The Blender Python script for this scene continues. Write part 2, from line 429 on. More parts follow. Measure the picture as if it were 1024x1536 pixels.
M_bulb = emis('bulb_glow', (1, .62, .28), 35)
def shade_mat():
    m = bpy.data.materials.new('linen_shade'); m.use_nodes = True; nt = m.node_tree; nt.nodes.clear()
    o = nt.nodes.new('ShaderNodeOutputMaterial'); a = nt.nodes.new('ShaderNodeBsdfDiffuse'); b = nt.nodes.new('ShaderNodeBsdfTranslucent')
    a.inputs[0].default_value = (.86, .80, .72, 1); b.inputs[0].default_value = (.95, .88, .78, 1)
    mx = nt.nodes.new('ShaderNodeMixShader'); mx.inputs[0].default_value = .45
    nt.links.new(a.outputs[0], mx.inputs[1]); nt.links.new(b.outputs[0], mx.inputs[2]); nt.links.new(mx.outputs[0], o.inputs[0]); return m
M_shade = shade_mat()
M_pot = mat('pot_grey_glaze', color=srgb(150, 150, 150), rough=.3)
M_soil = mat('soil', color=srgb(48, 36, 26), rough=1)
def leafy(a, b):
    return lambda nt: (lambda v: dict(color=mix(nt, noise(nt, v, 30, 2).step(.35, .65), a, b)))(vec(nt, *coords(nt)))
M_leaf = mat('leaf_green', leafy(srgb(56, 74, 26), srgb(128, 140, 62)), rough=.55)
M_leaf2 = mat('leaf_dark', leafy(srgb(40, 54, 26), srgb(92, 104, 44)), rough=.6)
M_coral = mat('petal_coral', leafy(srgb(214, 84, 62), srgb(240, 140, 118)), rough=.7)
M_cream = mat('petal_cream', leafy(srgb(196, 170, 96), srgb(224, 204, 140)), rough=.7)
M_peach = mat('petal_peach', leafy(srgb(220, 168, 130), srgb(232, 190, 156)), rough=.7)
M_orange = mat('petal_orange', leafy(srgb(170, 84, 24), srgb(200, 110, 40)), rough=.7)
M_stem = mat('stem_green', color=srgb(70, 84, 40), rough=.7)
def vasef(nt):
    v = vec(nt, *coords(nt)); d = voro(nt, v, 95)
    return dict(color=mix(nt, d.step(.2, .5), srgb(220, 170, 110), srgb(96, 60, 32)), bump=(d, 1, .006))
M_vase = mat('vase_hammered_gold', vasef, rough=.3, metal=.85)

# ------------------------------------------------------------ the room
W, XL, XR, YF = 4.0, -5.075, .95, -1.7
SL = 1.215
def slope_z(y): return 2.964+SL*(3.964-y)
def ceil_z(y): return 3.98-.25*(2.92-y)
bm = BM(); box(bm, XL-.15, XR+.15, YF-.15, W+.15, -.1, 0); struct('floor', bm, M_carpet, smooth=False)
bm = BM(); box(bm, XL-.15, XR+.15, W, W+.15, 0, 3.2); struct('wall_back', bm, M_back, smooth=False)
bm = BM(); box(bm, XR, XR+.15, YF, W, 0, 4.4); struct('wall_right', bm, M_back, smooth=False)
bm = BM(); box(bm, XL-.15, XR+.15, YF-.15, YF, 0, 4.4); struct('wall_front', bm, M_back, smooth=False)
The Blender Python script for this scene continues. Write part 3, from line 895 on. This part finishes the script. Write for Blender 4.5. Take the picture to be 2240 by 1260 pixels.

#####

Quote verbatim the opening lines of the listing above, ending with the line where "M_vase = mat('vase_hammered_gold', vasef, rough=.3, metal=.85)" appears; include both endpoints and nothing more.

The Blender Python script for this scene continues. Write part 2, from line 429 on. More parts follow. Measure the picture as if it were 1024x1536 pixels.
M_bulb = emis('bulb_glow', (1, .62, .28), 35)
def shade_mat():
    m = bpy.data.materials.new('linen_shade'); m.use_nodes = True; nt = m.node_tree; nt.nodes.clear()
    o = nt.nodes.new('ShaderNodeOutputMaterial'); a = nt.nodes.new('ShaderNodeBsdfDiffuse'); b = nt.nodes.new('ShaderNodeBsdfTranslucent')
    a.inputs[0].default_value = (.86, .80, .72, 1); b.inputs[0].default_value = (.95, .88, .78, 1)
    mx = nt.nodes.new('ShaderNodeMixShader'); mx.inputs[0].default_value = .45
    nt.links.new(a.outputs[0], mx.inputs[1]); nt.links.new(b.outputs[0], mx.inputs[2]); nt.links.new(mx.outputs[0], o.inputs[0]); return m
M_shade = shade_mat()
M_pot = mat('pot_grey_glaze', color=srgb(150, 150, 150), rough=.3)
M_soil = mat('soil', color=srgb(48, 36, 26), rough=1)
def leafy(a, b):
    return lambda nt: (lambda v: dict(color=mix(nt, noise(nt, v, 30, 2).step(.35, .65), a, b)))(vec(nt, *coords(nt)))
M_leaf = mat('leaf_green', leafy(srgb(56, 74, 26), srgb(128, 140, 62)), rough=.55)
M_leaf2 = mat('leaf_dark', leafy(srgb(40, 54, 26), srgb(92, 104, 44)), rough=.6)
M_coral = mat('petal_coral', leafy(srgb(214, 84, 62), srgb(240, 140, 118)), rough=.7)
M_cream = mat('petal_cream', leafy(srgb(196, 170, 96), srgb(224, 204, 140)), rough=.7)
M_peach = mat('petal_peach', leafy(srgb(220, 168, 130), srgb(232, 190, 156)), rough=.7)
M_orange = mat('petal_orange', leafy(srgb(170, 84, 24), srgb(200, 110, 40)), rough=.7)
M_stem = mat('stem_green', color=srgb(70, 84, 40), rough=.7)
def vasef(nt):
    v = vec(nt, *coords(nt)); d = voro(nt, v, 95)
    return dict(color=mix(nt, d.step(.2, .5), srgb(220, 170, 110), srgb(96, 60, 32)), bump=(d, 1, .006))
M_vase = mat('vase_hammered_gold', vasef, rough=.3, metal=.85)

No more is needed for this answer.